PROBLEM TO WORK ON
Filter the entries, keeping every line with the word "from".
++++++
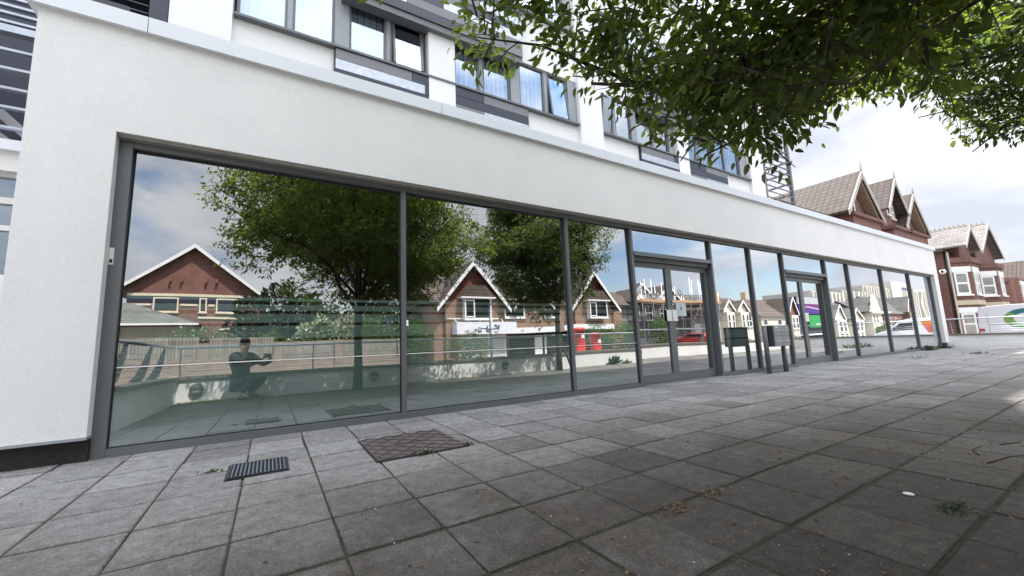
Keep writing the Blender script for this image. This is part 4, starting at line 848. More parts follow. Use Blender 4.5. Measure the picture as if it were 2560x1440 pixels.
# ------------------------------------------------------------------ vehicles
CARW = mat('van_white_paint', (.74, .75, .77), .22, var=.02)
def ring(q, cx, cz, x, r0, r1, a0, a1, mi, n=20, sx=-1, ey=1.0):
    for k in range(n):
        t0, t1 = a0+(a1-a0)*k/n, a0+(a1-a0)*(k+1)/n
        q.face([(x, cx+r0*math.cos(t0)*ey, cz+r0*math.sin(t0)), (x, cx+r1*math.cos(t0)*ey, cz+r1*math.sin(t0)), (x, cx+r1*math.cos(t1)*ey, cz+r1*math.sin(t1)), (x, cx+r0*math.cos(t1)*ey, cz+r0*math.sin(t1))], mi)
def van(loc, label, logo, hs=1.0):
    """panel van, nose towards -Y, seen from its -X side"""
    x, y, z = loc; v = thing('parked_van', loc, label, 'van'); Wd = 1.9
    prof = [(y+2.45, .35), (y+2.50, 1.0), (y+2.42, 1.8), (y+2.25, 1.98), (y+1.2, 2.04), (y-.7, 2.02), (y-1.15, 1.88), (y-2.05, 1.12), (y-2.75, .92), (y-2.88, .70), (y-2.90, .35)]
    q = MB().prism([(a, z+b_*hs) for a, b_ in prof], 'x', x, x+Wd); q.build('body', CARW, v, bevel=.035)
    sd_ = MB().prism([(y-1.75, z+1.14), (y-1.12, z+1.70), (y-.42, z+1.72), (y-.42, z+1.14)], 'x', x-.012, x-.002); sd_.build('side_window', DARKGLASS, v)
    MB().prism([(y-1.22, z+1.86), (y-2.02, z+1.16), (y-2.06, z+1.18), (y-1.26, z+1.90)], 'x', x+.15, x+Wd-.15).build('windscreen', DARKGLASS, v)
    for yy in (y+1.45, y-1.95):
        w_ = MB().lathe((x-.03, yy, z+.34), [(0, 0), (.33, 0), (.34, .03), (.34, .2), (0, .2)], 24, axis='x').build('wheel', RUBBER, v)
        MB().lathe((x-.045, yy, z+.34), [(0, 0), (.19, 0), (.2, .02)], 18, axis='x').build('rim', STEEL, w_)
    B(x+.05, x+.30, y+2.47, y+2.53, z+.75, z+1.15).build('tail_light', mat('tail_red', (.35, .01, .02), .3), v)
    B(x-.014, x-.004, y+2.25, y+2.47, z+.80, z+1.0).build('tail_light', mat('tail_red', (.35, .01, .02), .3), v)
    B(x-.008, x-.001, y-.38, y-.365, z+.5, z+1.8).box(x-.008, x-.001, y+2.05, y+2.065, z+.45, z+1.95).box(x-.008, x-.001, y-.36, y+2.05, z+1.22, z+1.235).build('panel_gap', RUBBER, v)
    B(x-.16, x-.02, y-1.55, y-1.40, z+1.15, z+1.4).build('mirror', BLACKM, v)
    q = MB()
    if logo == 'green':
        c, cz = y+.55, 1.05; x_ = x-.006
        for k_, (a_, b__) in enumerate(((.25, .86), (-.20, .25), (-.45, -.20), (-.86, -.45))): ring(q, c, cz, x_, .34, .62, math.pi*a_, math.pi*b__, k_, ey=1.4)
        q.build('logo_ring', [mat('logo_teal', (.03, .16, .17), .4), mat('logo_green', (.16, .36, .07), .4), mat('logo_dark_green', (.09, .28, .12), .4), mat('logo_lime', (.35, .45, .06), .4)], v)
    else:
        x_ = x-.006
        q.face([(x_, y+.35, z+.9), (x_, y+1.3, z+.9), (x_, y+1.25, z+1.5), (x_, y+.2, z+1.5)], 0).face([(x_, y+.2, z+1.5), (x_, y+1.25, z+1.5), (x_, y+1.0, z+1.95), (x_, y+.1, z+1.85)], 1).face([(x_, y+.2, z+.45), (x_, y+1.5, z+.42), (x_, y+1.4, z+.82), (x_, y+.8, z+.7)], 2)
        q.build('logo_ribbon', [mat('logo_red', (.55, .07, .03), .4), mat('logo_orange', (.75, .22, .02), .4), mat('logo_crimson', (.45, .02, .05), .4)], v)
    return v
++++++
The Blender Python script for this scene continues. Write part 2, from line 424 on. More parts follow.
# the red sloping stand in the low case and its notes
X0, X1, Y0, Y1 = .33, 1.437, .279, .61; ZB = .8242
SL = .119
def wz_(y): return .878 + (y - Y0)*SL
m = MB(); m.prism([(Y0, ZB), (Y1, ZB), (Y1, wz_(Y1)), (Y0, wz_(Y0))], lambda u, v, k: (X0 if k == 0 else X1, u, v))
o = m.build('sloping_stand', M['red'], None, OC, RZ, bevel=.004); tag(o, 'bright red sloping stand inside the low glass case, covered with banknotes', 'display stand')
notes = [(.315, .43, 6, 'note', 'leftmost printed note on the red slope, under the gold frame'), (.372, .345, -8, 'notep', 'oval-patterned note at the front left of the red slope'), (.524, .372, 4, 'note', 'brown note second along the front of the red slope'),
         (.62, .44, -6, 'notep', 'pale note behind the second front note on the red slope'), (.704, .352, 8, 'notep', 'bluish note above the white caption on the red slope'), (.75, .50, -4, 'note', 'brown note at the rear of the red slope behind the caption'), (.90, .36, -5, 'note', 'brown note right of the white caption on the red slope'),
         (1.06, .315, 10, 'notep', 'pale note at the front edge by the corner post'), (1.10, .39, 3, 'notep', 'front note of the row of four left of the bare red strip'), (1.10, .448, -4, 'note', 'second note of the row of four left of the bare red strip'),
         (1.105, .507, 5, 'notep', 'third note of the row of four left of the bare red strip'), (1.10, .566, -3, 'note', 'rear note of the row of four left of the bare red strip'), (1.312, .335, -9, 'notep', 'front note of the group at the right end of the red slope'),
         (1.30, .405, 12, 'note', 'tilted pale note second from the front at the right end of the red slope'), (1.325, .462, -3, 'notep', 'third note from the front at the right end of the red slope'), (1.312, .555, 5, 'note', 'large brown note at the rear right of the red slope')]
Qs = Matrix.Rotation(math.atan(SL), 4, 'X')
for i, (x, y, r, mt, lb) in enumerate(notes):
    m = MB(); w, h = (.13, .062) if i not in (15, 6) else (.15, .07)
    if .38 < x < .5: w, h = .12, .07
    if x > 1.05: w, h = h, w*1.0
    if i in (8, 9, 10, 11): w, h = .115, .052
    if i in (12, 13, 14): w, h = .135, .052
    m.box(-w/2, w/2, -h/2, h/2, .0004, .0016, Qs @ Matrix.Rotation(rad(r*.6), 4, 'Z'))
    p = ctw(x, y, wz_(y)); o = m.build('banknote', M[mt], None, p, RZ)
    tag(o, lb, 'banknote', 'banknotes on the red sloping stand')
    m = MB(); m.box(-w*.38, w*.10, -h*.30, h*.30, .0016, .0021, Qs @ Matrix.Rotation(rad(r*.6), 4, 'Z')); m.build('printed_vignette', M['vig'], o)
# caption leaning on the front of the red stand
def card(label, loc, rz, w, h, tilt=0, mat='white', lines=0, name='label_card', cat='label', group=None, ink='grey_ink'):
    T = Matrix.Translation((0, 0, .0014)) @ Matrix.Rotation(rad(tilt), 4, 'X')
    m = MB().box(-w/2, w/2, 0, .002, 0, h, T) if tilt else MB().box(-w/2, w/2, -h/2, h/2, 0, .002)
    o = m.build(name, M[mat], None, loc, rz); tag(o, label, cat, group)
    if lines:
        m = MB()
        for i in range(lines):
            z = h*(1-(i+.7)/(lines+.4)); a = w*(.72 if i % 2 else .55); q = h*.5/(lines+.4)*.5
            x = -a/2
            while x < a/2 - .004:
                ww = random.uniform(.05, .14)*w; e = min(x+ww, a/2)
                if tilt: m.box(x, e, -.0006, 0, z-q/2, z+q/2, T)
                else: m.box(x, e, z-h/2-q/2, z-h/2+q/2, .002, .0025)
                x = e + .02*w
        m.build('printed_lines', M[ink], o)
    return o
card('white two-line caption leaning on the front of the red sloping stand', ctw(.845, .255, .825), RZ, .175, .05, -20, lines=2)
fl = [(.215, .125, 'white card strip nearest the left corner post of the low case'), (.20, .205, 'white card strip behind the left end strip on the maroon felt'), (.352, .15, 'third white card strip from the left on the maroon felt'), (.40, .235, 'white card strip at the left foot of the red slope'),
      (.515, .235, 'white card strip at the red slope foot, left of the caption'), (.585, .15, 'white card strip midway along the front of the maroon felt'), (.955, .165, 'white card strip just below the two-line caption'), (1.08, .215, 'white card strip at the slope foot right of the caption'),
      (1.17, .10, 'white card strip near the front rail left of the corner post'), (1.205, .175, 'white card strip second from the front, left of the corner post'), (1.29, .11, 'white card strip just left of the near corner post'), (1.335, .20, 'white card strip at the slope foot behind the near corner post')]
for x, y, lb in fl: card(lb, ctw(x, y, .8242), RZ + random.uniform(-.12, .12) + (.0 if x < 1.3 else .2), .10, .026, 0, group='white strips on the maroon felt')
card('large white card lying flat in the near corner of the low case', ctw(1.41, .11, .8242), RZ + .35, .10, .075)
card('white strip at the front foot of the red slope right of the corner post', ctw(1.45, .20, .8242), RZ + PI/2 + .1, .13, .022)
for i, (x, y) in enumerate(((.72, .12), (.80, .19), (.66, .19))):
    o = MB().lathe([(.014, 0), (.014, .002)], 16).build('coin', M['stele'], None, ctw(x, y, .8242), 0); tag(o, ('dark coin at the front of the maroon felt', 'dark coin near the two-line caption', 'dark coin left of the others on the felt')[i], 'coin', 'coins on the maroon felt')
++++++
FINAL ANSWER
    """panel van, nose towards -Y, seen from its -X side"""
The Blender Python script for this scene continues. Write part 2, from line 424 on. More parts follow.
         (1.30, .405, 12, 'note', 'tilted pale note second from the front at the right end of the red slope'), (1.325, .462, -3, 'notep', 'third note from the front at the right end of the red slope'), (1.312, .555, 5, 'note', 'large brown note at the rear right of the red slope')]
fl = [(.215, .125, 'white card strip nearest the left corner post of the low case'), (.20, .205, 'white card strip behind the left end strip on the maroon felt'), (.352, .15, 'third white card strip from the left on the maroon felt'), (.40, .235, 'white card strip at the left foot of the red slope'),
      (1.17, .10, 'white card strip near the front rail left of the corner post'), (1.205, .175, 'white card strip second from the front, left of the corner post'), (1.29, .11, 'white card strip just left of the near corner post'), (1.335, .20, 'white card strip at the slope foot behind the near corner post')]